Review:
As the author points out at the outset, the importance of "institutions" has now been widely recognized, even among economists who have traditionally focused on the market mechanism as the only institution that matters. This book is an attempt to deal with institutions directly by using a game-theoretic approach and defining an institution as an equilibrium outcome of a game. More specifically, two problems are being addressed: (1) "the synchronic problem, whereby the goal is to understand the complexity and diversity of overall institutional arrangements across the economies as an instance of multiple equilibria of some kind," and (2) "the diachronic problem, whereby the goal is to understand the mechanism of institutional evolution/change in a framework consistent with an equilibrium view of institutions, but allowing for the possibility of the emergence of novelty."
In a world of multiple equilibria, it is clear that initial conditions and historical time paths matter. We, therefore, need comparative and historical analyses to understand actual outcomes in the game-theoretic framework. In this sense, what the author is really attempting to do in this book is to provide the groundwork for "comparative institutional analysis," as the title of the book indicates.
This kind of analysis is particularly relevant and important in understanding the crisis that the Japanese economy is currently facing, and one whole chapter (Chapter 13) is devoted to the case of the Japanese main bank system to illustrate how an institutional crisis evolves. There are many other examples and case studies that highlight the effectiveness and usefulness of this approach. In this context, it may be of interest to note that Professor Aoki delivered a commencement address entitled "The Value of Tacit Knowledge that You Gain in a Diverse Student Body" at the International University of Japan on June 27, 2001 (See http://www.glocom.org/opinions/essays/200107_aoki_value/l), which might be regarded as an application of his analysis in Chapter 12 on the Value of Tacit Knowledge as well as Chapter 14 on the Silicon Valley model.
According to the author, this book is the first volume in the Comparative Institutional Analysis series. We can hardly wait for subsequent volumes in this extraordinary series. The following is a list of contents in this volume:
- What Are Institutions?
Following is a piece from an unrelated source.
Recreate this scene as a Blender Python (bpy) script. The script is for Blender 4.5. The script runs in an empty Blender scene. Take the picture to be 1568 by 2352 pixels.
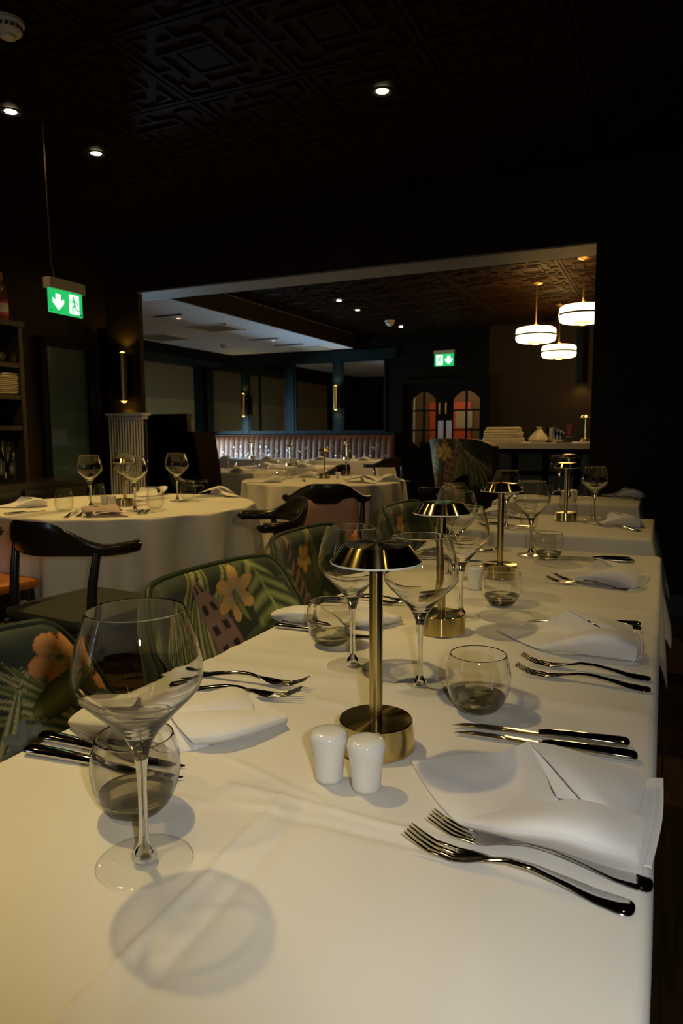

How Should We Approach Them?
I PROTO-INSTITUTIONS: INTRODUCING BASIC TYPES
- Customary Property Rights and Community Norms
- The Private-Ordered Governance of Trade, Contracts, and Markets
- Organized Architecture and Governance
- The Co-evolution of Organizational Conventions and Human Asset Types
- States as Stable Equilibria in the Polity Domain
II A GAME-THEORETIC FRAMEWORK FOR INSTITUIONAL ANALYSIS
- A Game-Theoretic Concept of Institution
- The Synchronic Structure of Institutional Linkage
- Subjective Game Models and the Mechanism of Institutional Change
- Diachronic Linkages of Institutions
III AN ANALYSIS OF INSTITUTIONAL DIVERSITY
- Comparative Corporate Governance
- Types of Relational Financing and the Value of Tacit Knowledge
- Institutional Complementarities, Co-emergence, and Crisis: The Case of the Japanese Main Bank System
- Institutional Innovation of the Silicon Valley Model in the Product System Development
- Epilogue: Why Does Institutional Diversity Continue to Evolve?